_OBJECTIVE_:
Show only lines that include "picture".

_COLLECTED MATERIAL_:
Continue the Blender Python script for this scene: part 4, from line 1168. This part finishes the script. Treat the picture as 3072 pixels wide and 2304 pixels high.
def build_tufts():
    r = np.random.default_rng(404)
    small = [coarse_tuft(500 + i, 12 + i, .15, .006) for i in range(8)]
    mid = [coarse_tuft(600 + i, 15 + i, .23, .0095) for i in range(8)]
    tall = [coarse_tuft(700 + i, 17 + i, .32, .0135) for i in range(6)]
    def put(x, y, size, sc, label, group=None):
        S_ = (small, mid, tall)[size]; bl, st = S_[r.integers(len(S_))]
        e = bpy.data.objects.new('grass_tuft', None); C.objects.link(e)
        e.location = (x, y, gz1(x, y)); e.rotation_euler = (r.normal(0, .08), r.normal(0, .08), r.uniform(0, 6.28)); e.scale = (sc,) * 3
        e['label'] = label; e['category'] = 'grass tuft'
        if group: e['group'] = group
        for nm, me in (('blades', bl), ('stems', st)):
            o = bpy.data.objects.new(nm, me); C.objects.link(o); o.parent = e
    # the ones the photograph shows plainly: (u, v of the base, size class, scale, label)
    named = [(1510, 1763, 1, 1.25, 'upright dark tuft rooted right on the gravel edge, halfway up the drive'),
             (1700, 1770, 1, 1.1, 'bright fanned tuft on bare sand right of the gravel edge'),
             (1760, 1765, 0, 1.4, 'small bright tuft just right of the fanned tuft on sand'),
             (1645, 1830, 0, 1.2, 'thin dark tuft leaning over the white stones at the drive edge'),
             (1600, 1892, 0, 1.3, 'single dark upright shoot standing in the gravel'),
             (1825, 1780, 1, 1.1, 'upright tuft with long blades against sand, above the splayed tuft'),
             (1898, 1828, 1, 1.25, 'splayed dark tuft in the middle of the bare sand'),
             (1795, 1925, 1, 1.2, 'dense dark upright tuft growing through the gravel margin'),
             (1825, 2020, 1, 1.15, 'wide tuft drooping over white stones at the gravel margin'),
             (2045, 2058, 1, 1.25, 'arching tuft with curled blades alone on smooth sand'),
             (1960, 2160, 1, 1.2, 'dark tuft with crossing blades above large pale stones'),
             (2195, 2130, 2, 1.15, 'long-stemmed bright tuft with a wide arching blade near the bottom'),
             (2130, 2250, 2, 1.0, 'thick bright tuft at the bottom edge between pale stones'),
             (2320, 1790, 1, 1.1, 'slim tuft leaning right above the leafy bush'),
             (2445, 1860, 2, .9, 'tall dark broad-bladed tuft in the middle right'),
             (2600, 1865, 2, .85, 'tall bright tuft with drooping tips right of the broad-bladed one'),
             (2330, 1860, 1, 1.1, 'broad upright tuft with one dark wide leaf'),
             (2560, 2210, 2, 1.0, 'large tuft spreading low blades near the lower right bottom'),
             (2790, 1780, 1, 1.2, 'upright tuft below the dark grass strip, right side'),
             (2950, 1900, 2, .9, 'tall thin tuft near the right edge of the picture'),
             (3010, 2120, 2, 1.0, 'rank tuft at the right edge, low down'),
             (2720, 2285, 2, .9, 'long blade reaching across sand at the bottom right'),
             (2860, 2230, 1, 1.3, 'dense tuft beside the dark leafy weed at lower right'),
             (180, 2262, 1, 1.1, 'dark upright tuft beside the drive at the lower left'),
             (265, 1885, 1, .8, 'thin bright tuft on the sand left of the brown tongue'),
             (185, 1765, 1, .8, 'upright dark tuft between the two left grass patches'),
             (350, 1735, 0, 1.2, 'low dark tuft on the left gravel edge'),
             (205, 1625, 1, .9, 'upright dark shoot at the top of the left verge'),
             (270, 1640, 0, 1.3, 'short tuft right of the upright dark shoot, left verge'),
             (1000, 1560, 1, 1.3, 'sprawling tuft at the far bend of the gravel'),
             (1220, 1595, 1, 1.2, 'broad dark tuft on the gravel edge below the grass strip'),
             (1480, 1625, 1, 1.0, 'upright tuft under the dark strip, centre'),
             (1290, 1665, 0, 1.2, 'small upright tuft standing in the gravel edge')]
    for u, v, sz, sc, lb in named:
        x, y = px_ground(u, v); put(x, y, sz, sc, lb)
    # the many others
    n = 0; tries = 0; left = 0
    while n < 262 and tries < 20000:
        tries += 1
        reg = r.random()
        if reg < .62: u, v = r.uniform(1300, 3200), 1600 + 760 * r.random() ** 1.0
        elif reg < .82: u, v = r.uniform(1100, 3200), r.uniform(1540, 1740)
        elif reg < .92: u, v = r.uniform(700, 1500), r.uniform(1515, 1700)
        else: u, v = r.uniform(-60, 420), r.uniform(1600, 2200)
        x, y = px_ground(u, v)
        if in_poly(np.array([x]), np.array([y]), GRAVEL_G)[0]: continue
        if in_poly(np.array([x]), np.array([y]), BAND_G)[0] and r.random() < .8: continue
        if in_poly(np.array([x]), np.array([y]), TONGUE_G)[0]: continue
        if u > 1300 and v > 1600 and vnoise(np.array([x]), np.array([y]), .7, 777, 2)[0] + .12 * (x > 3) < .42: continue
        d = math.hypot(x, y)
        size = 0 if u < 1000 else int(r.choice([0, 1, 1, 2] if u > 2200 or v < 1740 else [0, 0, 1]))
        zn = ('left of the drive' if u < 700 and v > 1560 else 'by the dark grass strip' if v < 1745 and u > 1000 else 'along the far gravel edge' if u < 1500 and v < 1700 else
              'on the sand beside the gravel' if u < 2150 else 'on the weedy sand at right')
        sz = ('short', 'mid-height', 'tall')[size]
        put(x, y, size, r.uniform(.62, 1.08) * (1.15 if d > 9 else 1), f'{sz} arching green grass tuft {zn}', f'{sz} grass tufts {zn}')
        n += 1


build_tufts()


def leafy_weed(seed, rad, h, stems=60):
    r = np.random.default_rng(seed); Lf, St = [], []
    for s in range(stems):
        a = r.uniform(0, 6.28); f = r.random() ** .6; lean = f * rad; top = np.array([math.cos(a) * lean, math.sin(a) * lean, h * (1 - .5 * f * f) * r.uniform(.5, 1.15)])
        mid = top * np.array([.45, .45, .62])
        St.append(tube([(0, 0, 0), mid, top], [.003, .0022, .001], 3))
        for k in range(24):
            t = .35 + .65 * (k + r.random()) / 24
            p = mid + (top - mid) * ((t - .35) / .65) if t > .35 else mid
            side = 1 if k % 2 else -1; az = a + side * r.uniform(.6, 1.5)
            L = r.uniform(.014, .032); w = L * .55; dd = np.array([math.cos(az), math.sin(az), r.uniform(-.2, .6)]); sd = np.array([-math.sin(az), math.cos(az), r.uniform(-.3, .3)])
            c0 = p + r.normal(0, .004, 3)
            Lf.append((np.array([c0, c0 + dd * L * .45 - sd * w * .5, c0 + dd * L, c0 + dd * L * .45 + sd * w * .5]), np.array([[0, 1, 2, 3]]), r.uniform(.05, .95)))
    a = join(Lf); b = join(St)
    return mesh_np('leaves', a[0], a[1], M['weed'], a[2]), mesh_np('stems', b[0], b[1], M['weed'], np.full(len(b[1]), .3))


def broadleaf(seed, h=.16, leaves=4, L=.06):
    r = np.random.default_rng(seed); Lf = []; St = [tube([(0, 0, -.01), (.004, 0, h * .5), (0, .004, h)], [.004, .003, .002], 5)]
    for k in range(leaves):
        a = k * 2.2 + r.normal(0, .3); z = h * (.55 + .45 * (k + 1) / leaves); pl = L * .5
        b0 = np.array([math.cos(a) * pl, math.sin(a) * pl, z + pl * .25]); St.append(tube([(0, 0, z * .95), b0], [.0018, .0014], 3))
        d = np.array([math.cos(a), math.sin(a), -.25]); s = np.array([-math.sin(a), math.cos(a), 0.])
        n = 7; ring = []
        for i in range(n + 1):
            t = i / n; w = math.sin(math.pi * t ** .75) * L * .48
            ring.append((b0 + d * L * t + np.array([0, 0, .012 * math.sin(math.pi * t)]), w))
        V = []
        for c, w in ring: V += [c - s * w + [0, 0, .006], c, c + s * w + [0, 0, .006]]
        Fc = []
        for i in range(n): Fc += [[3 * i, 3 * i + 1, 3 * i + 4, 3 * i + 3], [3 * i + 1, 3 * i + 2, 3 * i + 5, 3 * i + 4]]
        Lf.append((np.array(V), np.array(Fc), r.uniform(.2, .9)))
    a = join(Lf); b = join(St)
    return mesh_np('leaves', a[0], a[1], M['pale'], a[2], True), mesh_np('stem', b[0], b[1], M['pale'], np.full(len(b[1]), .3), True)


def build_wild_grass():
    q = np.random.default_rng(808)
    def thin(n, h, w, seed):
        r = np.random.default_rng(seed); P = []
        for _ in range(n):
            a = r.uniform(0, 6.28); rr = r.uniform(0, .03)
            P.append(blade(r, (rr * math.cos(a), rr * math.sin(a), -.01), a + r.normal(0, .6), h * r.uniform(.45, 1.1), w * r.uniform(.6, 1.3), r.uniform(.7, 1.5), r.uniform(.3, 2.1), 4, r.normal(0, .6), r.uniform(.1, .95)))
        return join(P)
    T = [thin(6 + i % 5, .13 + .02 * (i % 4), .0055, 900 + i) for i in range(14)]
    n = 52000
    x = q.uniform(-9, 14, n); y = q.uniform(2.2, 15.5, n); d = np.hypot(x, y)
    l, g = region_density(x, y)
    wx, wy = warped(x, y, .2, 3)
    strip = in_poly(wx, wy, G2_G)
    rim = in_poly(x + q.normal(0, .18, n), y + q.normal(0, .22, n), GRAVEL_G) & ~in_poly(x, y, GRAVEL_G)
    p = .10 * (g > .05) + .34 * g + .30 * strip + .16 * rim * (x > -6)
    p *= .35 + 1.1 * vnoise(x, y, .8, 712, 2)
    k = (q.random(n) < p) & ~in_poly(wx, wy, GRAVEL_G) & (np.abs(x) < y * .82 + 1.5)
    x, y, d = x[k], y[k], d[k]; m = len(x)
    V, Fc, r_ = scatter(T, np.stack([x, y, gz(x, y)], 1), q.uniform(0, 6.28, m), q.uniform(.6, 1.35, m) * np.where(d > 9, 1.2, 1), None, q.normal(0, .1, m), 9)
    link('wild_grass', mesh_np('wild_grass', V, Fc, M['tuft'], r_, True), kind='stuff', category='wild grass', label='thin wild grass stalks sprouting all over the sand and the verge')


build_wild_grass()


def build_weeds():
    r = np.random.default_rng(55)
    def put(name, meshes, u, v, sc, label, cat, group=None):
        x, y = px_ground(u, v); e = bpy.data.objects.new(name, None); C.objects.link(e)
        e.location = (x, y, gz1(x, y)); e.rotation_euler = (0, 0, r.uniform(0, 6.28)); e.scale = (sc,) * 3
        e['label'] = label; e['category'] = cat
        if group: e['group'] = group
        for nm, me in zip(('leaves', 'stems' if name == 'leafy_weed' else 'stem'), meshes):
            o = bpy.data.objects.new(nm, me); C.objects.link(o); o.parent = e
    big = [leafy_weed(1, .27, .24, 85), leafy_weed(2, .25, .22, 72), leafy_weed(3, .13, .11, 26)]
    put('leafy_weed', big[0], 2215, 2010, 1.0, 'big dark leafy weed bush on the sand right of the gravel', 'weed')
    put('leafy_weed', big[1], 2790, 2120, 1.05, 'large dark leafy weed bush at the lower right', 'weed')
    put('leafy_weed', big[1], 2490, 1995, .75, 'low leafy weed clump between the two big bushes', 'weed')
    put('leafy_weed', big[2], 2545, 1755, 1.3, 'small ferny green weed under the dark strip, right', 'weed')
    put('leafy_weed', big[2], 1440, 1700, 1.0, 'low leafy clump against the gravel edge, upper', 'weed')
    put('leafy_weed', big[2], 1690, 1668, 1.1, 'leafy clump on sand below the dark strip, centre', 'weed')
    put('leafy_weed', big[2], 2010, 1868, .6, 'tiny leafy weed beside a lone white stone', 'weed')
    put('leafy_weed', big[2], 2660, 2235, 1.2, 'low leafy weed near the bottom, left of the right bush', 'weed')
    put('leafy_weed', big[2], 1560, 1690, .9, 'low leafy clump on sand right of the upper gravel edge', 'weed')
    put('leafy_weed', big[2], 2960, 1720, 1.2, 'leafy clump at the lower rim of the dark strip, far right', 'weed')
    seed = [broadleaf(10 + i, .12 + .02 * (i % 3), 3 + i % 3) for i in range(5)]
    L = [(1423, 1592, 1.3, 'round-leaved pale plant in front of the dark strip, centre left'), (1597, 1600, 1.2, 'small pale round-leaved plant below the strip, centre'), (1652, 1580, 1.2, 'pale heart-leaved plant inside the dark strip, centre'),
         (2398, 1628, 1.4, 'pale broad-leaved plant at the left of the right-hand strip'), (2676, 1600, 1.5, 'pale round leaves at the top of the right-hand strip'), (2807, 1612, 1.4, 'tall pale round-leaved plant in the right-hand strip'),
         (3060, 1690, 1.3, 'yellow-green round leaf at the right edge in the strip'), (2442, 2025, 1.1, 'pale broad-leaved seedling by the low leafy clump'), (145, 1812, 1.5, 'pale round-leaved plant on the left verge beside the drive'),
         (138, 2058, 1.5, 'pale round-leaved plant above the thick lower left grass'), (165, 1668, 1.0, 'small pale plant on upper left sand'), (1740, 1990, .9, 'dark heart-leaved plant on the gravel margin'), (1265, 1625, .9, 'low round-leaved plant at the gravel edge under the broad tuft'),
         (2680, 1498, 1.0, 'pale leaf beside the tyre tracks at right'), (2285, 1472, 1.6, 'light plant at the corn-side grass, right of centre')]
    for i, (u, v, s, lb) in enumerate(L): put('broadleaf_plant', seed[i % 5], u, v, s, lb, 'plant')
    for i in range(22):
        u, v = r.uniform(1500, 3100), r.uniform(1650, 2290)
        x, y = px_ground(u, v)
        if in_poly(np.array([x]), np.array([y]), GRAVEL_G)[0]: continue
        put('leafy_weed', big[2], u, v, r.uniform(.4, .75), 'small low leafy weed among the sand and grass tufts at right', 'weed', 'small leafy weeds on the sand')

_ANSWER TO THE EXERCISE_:
Continue the Blender Python script for this scene: part 4, from line 1168. This part finishes the script. Treat the picture as 3072 pixels wide and 2304 pixels high.
             (2950, 1900, 2, .9, 'tall thin tuft near the right edge of the picture'),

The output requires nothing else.